My sensible and practical side was telling me, “that’s TOO expensive, and you just bought a pair of shoes last month.”  On the other hand, my impulsive and extravagant side argued, “He wants to buy it for you.  You don’t have money, but HE does.” Hehe… and so the impulsive and extravagant side of me won. 

I told Hubby, “Will you really buy this for me?”  (said with pa-tweetums voice and pa-cute smile).  I was ecstatic when he said YES.

Mwah!  Thank you, Langga!  I love you for indulging me and for knowing how to make me happy and for making me feel loved and special.

And so I’m now the proud owner of these cute trainers.  (Sorry no photo, can’t upload from phone to PC – something wrong with the PC, I guess.)

I can’t wait to hit the gym! 🙂

Hubby is going to Manila for their national sales conference.  For 5 days. 😦 By now I should be used to his leaving for a few days or a week, but I still feel sad everytime he leaves.  Lately, I’ve become so dependent on Dean, especially after what we went through last year (Nanay’s stroke and all).  For me, he is just a pillar of strength and whenever I feel down or depressed, I can count on him for support.  Maybe I am still feeling the effect of the hormonal imbalance I experienced after giving birth.  I have been so emotional these past few days that I’m starting to think I’m becoming looney.

Ok, so I have five days without the hubby.
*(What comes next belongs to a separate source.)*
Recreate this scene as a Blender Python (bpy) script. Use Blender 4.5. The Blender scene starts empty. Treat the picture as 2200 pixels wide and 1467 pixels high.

I have to get used to this, knowing that my husband is in sales and this is all part of the job.  I just can’t help feeling sad. Or maybe I’m just a tad bit jealous because I would love for a change of scenery and go somewhere else.  Hehe. Hisa-on!

It’s my hubby’s bday today! Unlike his other birthdays which we would celebrate by having his and my friends over for a night of beer and conversation, this year’s bday would be spent at home, with the kids.  We really are growing old!  We just plan on hearing mass early this morning and he said he wants to go biking after that.  He’s taking a birthday leave and I will do the same. But mine is going to be a sick leave. Hehe… Now, what will I be sick of?  In the evening, I plan to cook him a meal. I found this recipe in Food Magazine (Roast Chicken with Mango-Kiwi Salsa).  The picture looks so yummy and the recipe seems easy.  I hope I can manage to pull it off.  🙂

Anyway, here are my wishes for Dean, on his bday:

1.  That he gets the promotion he’s been waiting for.  I know he deserves it after all the hard work he’s done the past year.

2.  That he lose more weight (and keep it off!), and that he won’t have to hold his breath to see that six-pack he’s been dreaming of the past year. Hehe.  Go, ga!

3.  That he’ll have enough strength to bike to wherever he wants to bike. 

4.  That he’ll have the will to quit smoking. 

5.  That he’ll always be a good example to Enzo and Evie.